The state trust company also shall be a corporation or limited liability company for the purposes of engaging in trust business under this title if the director otherwise issues a written finding, pursuant to a specific application for a certificate of authority to do business as a state trust institution in Washington state pursuant to this chapter or chapter 30B.38 RCW, that all of the criteria set forth in subsection (1)(d) of this section exist in relation to the applicant.

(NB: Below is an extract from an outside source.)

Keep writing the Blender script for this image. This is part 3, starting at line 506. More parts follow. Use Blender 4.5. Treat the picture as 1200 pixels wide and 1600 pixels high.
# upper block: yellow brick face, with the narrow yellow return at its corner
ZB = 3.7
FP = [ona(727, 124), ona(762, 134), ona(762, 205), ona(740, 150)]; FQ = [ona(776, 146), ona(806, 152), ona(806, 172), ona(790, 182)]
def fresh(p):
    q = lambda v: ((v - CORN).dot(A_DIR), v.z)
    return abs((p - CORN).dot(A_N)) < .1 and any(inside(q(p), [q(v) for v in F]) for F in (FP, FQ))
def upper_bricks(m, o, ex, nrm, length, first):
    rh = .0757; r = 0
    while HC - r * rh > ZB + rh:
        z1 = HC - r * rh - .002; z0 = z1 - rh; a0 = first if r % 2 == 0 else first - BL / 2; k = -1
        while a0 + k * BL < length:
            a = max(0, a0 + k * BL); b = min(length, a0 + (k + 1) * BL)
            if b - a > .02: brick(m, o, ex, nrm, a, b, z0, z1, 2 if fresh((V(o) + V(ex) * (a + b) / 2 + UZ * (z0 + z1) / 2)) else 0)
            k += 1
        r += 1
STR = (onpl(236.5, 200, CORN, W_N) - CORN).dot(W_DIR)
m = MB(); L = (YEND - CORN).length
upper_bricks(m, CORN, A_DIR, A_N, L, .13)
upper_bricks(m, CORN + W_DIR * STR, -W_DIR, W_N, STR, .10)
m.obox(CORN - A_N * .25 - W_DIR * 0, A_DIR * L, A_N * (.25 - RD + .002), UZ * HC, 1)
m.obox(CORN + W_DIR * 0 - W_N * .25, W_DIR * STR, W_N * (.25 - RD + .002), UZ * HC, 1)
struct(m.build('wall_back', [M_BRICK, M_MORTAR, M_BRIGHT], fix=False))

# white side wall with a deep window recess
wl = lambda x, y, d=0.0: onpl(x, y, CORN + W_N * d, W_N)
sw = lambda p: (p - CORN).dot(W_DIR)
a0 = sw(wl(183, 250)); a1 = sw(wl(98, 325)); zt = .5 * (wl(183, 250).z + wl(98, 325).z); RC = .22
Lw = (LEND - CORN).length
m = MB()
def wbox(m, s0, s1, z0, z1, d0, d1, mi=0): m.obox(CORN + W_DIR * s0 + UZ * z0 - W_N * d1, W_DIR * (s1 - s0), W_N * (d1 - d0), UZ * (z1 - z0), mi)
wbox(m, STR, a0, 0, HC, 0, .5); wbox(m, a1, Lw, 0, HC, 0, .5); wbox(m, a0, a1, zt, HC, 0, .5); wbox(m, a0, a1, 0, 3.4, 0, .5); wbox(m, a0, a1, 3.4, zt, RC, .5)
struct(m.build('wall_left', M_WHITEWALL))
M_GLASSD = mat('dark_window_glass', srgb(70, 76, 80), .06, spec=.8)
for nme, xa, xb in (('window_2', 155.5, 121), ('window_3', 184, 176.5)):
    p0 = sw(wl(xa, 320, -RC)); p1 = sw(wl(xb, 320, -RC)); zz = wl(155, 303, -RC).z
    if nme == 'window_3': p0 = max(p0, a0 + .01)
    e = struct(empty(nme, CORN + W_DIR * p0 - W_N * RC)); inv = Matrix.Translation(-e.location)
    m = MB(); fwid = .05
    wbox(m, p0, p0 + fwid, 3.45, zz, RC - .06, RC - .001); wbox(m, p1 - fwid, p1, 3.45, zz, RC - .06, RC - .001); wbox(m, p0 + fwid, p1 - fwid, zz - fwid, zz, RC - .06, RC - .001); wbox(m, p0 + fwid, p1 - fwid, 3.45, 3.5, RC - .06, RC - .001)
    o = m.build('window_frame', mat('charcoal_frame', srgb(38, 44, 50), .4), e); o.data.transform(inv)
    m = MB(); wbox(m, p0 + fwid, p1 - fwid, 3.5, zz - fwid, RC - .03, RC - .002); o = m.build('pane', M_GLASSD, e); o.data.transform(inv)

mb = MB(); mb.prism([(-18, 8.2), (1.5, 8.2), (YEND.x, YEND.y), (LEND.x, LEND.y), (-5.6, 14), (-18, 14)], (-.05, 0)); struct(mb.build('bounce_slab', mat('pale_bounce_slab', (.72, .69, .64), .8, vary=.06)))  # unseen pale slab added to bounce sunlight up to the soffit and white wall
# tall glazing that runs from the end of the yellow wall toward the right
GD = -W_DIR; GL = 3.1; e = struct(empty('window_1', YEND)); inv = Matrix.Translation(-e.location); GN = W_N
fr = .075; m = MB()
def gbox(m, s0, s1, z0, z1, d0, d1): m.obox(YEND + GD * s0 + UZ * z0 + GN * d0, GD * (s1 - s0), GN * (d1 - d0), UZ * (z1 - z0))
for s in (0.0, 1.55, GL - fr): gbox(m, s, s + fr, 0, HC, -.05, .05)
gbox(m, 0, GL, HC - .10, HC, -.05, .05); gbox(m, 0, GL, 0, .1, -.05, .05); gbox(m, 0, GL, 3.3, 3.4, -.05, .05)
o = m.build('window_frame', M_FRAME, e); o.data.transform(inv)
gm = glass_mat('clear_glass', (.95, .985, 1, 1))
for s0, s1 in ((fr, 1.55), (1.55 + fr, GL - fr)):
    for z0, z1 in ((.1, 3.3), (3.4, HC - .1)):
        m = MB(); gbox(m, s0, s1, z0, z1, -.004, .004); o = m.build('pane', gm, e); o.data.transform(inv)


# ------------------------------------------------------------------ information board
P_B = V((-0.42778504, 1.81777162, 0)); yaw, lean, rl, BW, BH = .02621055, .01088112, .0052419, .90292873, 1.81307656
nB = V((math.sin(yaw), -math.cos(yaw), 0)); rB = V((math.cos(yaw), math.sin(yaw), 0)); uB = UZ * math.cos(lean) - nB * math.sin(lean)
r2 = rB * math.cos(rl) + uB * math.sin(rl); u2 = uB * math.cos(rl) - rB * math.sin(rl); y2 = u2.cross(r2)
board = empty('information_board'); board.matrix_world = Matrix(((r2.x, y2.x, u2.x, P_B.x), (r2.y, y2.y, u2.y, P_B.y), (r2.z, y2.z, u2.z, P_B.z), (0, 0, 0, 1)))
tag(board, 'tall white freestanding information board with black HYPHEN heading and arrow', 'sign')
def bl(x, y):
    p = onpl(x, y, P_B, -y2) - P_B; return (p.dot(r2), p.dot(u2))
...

Pursuant to such certificate of authority, a state trust company may also perform incidental activities, other than trust business, which include:
Acting as a bailee or receiving for safekeeping personal property;
Acting as a custodian for money or its equivalent, or for other personal property, which conduct has not otherwise been determined by rule to be trust business pursuant to subsection (1)(d) of this section;
Acting as a recordkeeper for a retirement plan;
Acting as the registrar of or transfer agent for stocks and bonds;
Acting as a sponsoring or other member of any clearing corporation with respect to securities or other property;
Acting as an escrow agent, escrow holder, or managing agent;
Acting as a receiver;
Acting as a manager of a limited liability company, limited liability partnership, or similar entity; or
Conducting such other incidental activities permissible for a state trust company as the director shall prescribe by rule.
The director may prescribe rules for the safe and sound exercise of the powers enumerated in subsections (1) and (3) of this section.

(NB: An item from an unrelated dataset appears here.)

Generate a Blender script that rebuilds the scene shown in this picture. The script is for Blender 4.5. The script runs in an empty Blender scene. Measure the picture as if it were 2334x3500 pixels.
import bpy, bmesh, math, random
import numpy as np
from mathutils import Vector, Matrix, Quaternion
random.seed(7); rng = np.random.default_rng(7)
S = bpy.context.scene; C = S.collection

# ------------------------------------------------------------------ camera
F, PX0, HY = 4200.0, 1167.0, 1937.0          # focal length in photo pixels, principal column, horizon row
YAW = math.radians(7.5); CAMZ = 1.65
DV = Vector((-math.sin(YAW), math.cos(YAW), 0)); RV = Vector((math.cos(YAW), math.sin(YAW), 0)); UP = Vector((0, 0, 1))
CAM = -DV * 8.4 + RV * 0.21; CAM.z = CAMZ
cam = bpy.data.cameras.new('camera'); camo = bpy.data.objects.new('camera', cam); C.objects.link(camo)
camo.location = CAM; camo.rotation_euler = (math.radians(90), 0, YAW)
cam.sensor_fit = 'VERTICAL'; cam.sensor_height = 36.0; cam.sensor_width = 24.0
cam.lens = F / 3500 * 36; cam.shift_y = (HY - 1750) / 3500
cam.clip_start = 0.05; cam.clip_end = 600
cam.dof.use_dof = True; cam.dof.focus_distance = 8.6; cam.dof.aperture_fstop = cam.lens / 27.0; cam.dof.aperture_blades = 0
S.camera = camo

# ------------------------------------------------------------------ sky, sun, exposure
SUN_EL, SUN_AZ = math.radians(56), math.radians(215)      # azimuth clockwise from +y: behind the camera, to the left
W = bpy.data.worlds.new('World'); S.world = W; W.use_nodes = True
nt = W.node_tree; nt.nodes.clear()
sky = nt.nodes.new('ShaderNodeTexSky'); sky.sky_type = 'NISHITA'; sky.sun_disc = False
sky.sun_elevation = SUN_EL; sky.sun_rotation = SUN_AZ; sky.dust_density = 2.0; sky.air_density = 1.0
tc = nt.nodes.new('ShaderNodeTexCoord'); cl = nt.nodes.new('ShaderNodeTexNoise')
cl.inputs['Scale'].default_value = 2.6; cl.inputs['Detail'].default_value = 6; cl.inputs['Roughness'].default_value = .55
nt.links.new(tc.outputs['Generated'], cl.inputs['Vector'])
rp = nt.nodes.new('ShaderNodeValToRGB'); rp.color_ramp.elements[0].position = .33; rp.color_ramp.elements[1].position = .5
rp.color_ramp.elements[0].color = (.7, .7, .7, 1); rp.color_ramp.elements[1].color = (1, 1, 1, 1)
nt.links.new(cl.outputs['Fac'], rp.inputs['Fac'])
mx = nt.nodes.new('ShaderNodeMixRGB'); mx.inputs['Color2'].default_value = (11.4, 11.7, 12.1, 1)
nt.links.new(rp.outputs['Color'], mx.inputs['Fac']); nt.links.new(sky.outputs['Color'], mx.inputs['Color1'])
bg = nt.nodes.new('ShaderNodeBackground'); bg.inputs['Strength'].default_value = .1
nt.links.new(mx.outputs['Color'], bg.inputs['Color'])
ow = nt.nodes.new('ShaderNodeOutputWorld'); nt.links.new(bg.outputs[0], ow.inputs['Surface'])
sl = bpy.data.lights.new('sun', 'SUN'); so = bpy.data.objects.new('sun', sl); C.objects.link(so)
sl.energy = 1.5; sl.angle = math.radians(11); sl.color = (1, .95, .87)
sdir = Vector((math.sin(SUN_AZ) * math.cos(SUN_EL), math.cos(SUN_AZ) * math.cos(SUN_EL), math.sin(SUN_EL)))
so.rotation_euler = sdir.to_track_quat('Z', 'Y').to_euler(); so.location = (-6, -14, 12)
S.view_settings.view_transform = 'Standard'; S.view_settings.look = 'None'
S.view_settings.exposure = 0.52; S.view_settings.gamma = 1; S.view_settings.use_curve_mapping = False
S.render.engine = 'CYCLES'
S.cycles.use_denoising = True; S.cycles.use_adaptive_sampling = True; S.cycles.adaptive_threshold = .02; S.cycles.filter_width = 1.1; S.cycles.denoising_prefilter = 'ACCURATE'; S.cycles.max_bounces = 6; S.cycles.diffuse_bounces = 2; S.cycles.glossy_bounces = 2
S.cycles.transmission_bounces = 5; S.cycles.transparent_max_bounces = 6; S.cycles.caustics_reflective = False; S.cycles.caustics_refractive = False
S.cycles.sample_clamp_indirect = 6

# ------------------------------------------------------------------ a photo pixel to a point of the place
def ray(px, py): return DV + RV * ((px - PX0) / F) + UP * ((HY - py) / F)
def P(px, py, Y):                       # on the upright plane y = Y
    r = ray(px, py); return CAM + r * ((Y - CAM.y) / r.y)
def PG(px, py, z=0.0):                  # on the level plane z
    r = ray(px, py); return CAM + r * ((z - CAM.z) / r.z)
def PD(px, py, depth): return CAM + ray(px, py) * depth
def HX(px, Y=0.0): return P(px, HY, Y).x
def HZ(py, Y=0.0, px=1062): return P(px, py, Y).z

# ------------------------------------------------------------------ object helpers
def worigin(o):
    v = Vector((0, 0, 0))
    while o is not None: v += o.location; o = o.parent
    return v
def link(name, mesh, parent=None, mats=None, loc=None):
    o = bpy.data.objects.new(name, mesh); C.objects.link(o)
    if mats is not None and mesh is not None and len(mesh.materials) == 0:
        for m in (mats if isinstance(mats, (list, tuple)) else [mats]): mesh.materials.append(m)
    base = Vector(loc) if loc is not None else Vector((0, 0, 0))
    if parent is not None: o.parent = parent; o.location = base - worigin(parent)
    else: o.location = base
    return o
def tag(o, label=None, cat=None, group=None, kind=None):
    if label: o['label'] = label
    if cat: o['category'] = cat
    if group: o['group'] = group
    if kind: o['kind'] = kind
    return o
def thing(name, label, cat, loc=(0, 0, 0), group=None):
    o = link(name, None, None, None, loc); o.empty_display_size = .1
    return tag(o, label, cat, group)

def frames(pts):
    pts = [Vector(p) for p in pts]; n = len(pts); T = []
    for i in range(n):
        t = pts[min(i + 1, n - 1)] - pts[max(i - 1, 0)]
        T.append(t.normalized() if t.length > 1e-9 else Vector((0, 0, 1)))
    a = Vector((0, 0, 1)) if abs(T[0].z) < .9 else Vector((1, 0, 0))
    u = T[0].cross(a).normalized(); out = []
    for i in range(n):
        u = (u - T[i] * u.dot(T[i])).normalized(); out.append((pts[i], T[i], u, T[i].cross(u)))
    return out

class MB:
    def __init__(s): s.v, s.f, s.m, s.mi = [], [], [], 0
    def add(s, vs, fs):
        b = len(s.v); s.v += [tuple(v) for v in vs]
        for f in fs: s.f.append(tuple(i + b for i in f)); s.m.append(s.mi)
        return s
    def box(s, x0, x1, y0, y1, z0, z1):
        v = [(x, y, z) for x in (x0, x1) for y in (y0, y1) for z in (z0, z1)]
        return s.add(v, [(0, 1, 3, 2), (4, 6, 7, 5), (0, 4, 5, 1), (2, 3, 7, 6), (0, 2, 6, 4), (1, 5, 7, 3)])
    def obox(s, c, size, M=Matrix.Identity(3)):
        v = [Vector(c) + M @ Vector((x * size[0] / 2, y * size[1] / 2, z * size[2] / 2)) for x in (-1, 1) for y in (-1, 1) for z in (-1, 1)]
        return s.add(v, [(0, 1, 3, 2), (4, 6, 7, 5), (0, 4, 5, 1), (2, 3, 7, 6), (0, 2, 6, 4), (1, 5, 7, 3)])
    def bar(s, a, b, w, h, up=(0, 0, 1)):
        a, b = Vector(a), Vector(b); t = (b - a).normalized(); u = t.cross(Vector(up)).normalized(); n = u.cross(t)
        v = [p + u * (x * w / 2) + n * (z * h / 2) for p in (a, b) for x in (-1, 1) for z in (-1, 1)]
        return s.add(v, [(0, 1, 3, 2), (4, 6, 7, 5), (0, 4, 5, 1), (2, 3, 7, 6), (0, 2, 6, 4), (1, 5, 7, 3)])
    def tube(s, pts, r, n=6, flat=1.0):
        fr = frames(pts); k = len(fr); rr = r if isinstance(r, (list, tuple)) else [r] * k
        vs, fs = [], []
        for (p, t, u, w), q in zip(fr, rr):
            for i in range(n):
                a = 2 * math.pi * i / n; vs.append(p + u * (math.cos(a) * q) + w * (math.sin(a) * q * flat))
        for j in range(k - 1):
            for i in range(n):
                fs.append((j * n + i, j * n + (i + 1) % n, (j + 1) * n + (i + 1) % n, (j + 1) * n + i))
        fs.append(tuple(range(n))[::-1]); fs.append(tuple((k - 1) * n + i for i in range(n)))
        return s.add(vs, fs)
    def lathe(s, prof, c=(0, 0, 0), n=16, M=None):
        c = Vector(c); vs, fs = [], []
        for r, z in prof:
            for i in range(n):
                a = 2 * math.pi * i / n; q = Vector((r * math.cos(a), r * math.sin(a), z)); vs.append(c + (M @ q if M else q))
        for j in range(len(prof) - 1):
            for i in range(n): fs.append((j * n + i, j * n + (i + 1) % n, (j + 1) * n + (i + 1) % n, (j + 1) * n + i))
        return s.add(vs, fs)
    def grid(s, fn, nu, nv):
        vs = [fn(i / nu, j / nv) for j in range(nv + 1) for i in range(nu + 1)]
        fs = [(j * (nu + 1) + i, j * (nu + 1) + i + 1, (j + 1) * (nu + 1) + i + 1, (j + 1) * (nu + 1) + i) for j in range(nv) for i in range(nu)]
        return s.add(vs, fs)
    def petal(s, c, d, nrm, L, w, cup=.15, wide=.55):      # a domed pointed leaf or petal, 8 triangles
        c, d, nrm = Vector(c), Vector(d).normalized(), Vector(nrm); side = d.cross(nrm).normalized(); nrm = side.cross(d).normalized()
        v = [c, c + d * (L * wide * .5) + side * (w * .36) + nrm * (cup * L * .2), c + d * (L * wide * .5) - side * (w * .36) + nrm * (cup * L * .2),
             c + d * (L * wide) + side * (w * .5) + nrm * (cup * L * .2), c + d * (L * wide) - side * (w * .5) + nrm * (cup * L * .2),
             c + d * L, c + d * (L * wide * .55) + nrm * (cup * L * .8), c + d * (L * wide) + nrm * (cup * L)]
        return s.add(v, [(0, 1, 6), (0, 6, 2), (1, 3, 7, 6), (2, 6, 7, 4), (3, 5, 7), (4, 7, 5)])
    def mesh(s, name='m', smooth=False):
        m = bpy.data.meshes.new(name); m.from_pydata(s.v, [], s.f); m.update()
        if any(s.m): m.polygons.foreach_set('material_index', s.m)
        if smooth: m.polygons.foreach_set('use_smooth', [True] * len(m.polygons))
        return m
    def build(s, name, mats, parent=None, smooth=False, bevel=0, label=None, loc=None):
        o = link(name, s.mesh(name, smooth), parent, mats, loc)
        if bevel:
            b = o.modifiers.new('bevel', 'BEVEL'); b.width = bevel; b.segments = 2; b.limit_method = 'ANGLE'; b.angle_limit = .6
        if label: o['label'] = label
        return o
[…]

A trust department of a state commercial bank, to the extent authorized under RCW 30A.08.150, or a trust department of a state savings bank, to the extent authorized under RCW 32.08.210, may exercise all of the powers and authorities of a state trust company under this title.
A state trust company, when acting in a fiduciary capacity, either alone or jointly with an individual or individuals, may, with the consent of such individual or individuals, who are hereby authorized to give such consent, cause any stocks, securities, or other property held or acquired to be registered and held in the name of a nominee or nominees of the state trust company without mention of the fiduciary relationship. Any such fiduciary shall be liable for any loss occasioned by the acts of any of its nominees with respect to such stocks, securities, or other property so registered.
[ 2019 c 389 § 10; 2014 c 37 § 329; ]
Notwithstanding any restrictions, limitations, and requirements of law, in addition to all powers, express or implied, that a state trust company has under the laws of Washington state, a state trust company has the powers and authorities conferred as of July 28, 2019, upon a federal trust institution. A state trust company may exercise the powers and authorities conferred on a federal trust institution after this date only if the director finds that the exercise of such powers and authorities:
Serves the convenience and advantage of trustors and beneficiaries, or the general public; and
Maintains the fairness of competition and parity between state trust companies and federally chartered trust companies.
Notwithstanding any other provisions of law, a state trust company has the trust-related and fiduciary-related powers and authorities of an out-of-state trust institution that is not a functionally unregulated out-of-state institution under RCW 30B.38.090.
As used in this section, "powers and authorities" include without limitation powers and authorities in corporate governance and operational matters.
The restrictions, limitations, and requirements applicable to specific powers and authorities of federally chartered trust companies and out-of-state trust institutions, as applicable, shall apply to state trust companies exercising those powers or authorities permitted under this section but only insofar as the restrictions, limitations, and requirements relate to exercising the powers or authorities granted trust companies solely under this section.
Notwithstanding any other provisions of law, in addition to all powers enumerated by this title, and those necessarily implied therefrom, a state trust company may engage in other business activities that have been determined by the board of governors of the federal reserve system or by the United States congress to be closely related to the business of banking, as of July 28, 2019.
A state trust company that desires to perform an activity that is not authorized by subsection (5) of this section shall first apply to the director for authorization to conduct such activity. Within thirty days of the receipt of this application, the director shall determine whether the activity is closely related to the business of banking, whether the public convenience and advantage will be promoted, whether the activity is apt to create an unsafe and unsound practice by the state trust company, and whether the applicant is capable of performing such an activity. If the director finds the activity to be closely related to the business of banking and the state trust company is otherwise qualified, he or she shall immediately inform the applicant that the activity is authorized. If the director determines that such activity is not closely related to the business of banking or that the state trust company is not otherwise qualified, he or she shall promptly inform the applicant in writing. The applicant shall have the right to appeal from an unfavorable determination in accordance with the procedures of the administrative procedure act, chapter 34.05 RCW. In determining whether a particular activity is closely related to the business of banking, the director shall consider but is not bound by the rulings of the board of governors of the federal reserve system and the comptroller of the currency.
Notwithstanding any of the powers and authorities granted to a state trust company under this section, the director may, upon written notice to a state trust company, disallow any such power or authority if the director finds that such power and authority cannot be exercised by the state trust company in a safe or sound manner.
[ 2019 c 389 § 11; 2014 c 37 § 330; ]
Notwithstanding the definition of "trust business" as set forth in RCW 30B.04.005, the director has the authority to regulate the exercise of all powers and authorities of a state trust company which are enumerated in RCW 30B.08.080 and which may be conferred by way of parity under RCW 30B.38.060.
[ 2014 c 37 § 331; ]
A person engaged in trust business in this state by use of the internet is subject to regulation by the department under this title, unless it is:
An out-of-state trust institution approved under chapter 30B.38 RCW or acting under authority of RCW 30B.72.010; or
An exempt person under RCW 30B.04.040.
The director may adopt rules specific to the regulation of internet trust businesses in the interest of protecting Washington state citizens.